Journalist Sana Saeed responded to the video on X, posting: “Any conversation to be had on the genocide of Palestinians must include how Jewish American leaders, communities, organizations and temples have overwhelmingly taken the position of the right to slaughter, displace, starve & eradicate Palestinians.”
“This is an encapsulation of Zionist weaponisation of the Holocaust. ‘Never again’ but not when Israel commits genocide,” one social media user posted on X.
Palestinian-American human rights lawyer Noura Erakat joined in on the criticism in a post on X: “So, we should avoid an analysis of power and state violence? Sounds like the liberal Dems.”
Many also commented on the diminishing of the struggles of both Black Americans and Palestinians in Gaza.
Craziest part of this is at 1:40 when she backhandedly argues against Holocaust education because it can lead people to sympathize with American Black people and Palestinians https://t.co/yBtZl1vxP4
— Hamid Bendaas 🇩🇿🇵🇸🇮🇷 (@HBendaas) November 18, 2025
“You can feel the dehumanization when she refers to Palestinians showing their most vulnerable moments as ‘walls of carnage’ instead of human beings,” a Palestinian-American X user wrote. “She is surprised that the world is moved by Palestinian suffering.”
Journalist Sean Padraig McCarthy echoed this critique in a post on X, arguing that Zionists are backtracking on Holocaust education because it is being applied to other groups of people and conflicts.
“It’s an important point that Holocaust education in the US was massively ramped up post 1982 Israeli invasion of Lebanon in order to dampen then widespread public criticism of Israel and now Zionists are fretting that it may have made people think human rights are universal.”
Journalist Aaron Mate also responded to the video on X to point out that, for Hurwitz, the “wall of carnage” from Gaza isn’t the issue – young people’s empathy to Palestinians is.
“How will powerful Zios be de-radicalized?” he continued in his post.
We’re at the point where Israels supporters are now claiming that the Holocaust was not bad because it was the powerful attacking the weak.

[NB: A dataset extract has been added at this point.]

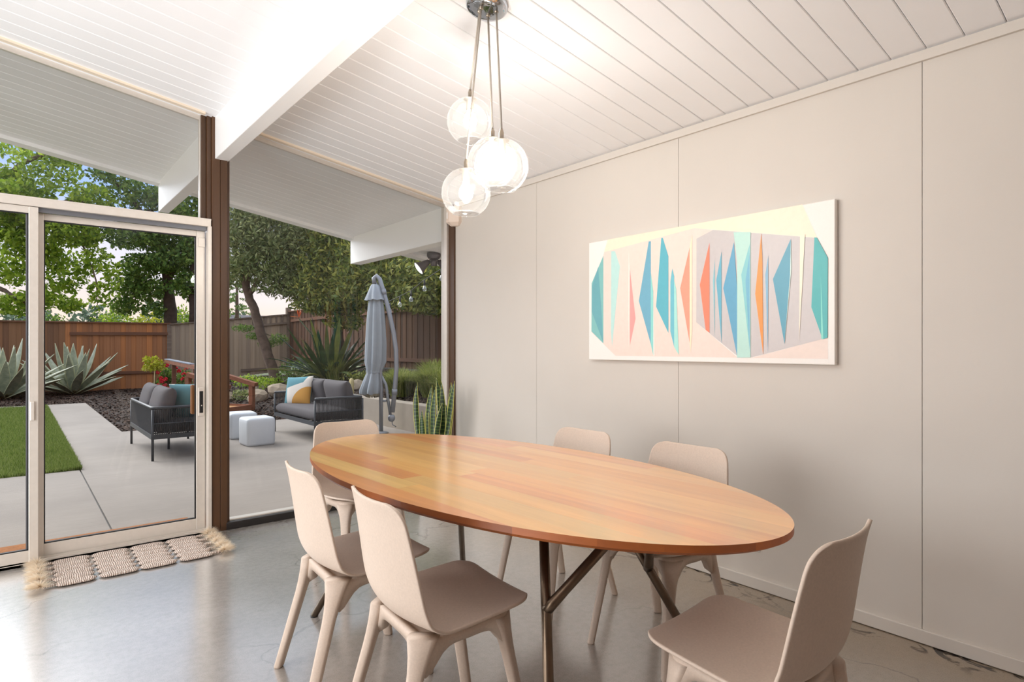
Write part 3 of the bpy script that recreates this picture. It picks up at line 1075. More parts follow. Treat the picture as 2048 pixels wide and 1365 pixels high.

No, that would be the wrong lesson from the holocaust.
According to them it was only bad because Jews were the victims. Real sick shit https://t.co/RNH2J7z68K
— Bryce Greene (@TheGreeneBJ) November 18, 2025
Many Jewish social media users took time to condemn Hurwitz’s comments, saying that they were offended by her reframing of the Holocaust.
“‘They think the lesson of the Holocaust is…you fight the big powerful people hurting the weak people’,” one social wrote on X. “Yes, that’s what they taught us in Hebrew School. That ‘Never Again’ applies to genocides committed against all of God’s children, not just Jews. That includes Palestinians.”
Another social media user argued that the “heroism of the Jews” during the Holocaust is all but non-existent to pro-Israel figures like Hurwitz.
“The heroism of the Jews that participated in legendary acts of resistance such as the Warsaw Ghetto Uprising and Treblinka Uprising are completely lost to people like Hurwitz, who now demand that the victims of occupation and genocide behave as polite victims that accept their doom.”